• **Records shown**:
▼

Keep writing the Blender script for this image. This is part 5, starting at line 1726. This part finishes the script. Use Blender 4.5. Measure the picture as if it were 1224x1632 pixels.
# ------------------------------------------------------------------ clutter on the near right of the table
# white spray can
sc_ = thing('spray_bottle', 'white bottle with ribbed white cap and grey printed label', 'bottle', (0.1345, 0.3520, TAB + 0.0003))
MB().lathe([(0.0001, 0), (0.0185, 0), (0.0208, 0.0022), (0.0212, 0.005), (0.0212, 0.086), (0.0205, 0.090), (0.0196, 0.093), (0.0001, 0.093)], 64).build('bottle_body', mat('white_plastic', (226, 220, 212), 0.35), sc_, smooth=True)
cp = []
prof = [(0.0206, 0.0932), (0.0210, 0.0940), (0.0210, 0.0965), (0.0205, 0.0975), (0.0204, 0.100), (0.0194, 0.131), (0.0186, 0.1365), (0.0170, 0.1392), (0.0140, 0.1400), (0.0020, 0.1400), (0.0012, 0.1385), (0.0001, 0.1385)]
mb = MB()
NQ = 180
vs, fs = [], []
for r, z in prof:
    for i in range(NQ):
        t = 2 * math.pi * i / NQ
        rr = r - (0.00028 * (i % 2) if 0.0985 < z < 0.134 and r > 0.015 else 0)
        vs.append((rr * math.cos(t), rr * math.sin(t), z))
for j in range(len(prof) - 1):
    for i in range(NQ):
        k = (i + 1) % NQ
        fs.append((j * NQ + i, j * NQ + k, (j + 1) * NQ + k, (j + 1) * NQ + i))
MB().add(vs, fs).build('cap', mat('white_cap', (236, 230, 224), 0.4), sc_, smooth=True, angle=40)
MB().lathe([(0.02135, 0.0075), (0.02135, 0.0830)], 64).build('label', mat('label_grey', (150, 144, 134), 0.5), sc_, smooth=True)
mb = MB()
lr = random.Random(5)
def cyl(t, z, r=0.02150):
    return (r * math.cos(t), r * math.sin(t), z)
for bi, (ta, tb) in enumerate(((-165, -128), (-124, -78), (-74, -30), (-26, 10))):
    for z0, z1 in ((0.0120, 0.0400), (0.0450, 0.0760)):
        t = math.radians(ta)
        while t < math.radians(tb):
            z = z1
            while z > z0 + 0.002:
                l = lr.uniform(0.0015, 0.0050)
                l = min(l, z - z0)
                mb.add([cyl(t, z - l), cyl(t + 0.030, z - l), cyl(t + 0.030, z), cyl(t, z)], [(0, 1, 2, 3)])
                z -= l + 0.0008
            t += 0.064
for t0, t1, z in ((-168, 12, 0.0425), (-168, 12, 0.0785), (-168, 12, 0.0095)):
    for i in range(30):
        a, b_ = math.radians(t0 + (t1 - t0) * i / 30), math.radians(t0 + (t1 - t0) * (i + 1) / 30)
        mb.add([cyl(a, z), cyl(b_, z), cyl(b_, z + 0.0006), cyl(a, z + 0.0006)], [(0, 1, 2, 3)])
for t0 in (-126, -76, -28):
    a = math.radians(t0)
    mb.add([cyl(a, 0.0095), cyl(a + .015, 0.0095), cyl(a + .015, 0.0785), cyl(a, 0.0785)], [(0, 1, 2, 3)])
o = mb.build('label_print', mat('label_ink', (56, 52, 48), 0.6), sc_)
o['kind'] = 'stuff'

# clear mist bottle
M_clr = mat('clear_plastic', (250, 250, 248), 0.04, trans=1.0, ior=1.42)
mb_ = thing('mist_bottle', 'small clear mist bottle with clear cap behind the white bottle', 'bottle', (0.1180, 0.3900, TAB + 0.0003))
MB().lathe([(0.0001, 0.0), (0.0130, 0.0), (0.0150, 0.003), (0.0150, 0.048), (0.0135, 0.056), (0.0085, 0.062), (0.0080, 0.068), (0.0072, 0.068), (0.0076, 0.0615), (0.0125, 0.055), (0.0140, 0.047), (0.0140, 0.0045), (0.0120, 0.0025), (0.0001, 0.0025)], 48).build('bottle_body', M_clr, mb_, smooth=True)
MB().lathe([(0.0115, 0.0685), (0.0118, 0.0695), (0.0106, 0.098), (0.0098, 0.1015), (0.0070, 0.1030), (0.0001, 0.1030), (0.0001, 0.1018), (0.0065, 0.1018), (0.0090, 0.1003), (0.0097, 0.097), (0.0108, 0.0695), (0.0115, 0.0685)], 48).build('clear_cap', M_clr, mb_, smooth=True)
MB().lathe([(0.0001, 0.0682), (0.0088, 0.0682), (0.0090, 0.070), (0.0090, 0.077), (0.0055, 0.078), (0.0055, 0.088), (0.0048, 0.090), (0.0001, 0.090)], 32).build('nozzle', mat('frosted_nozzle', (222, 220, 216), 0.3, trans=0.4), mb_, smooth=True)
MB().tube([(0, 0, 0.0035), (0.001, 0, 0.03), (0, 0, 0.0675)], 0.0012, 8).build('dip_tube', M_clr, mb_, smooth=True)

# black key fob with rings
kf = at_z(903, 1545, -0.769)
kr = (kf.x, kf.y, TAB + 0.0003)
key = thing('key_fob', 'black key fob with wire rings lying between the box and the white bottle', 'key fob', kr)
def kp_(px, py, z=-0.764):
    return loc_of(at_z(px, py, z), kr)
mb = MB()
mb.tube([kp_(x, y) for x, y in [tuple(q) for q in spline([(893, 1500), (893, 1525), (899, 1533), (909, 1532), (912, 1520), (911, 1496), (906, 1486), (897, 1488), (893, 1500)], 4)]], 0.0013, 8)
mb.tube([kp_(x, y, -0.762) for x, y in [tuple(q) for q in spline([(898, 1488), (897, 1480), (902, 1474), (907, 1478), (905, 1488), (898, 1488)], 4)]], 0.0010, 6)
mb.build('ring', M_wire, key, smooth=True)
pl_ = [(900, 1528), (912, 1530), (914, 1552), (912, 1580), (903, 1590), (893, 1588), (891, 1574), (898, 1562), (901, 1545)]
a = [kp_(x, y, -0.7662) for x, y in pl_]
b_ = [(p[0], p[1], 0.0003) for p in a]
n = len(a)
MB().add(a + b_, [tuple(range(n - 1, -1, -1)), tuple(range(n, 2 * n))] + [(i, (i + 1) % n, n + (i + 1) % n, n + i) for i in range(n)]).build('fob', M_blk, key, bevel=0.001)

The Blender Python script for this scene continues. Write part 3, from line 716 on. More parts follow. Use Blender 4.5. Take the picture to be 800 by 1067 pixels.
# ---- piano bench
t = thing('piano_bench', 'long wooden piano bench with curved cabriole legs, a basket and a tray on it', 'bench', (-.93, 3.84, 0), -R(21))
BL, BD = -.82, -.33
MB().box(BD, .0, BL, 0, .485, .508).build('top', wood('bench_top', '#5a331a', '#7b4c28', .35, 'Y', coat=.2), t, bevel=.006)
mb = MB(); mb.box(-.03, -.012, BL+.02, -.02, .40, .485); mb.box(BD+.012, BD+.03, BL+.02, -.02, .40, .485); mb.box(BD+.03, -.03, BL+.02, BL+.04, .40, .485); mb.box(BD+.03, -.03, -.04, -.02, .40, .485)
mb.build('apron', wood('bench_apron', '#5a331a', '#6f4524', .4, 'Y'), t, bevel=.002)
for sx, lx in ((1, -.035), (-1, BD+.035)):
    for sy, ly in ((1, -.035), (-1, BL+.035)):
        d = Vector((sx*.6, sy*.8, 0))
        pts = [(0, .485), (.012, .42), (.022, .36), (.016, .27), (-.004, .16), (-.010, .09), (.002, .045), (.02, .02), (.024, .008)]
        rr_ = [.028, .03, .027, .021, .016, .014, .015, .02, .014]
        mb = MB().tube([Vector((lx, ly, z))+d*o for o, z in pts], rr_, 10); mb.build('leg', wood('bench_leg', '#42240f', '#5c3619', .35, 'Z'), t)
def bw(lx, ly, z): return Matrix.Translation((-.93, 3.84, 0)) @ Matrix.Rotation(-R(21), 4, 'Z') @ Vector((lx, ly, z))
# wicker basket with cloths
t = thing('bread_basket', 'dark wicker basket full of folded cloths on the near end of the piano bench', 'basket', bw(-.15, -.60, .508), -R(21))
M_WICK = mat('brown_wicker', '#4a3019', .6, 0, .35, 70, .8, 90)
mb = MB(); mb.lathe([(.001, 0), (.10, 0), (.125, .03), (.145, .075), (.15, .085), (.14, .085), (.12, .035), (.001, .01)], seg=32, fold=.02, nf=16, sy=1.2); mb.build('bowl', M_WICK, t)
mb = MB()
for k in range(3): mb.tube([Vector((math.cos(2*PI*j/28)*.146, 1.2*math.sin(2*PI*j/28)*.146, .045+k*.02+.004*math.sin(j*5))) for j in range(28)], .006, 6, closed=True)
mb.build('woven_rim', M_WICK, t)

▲

• **Exercise goal**:
List all lines holding the string "this".

• **Result of the exercise**:
Keep writing the Blender script for this image. This is part 5, starting at line 1726. This part finishes the script. Use Blender 4.5. Measure the picture as if it were 1224x1632 pixels.
The Blender Python script for this scene continues. Write part 3, from line 716 on. More parts follow. Use Blender 4.5. Take the picture to be 800 by 1067 pixels.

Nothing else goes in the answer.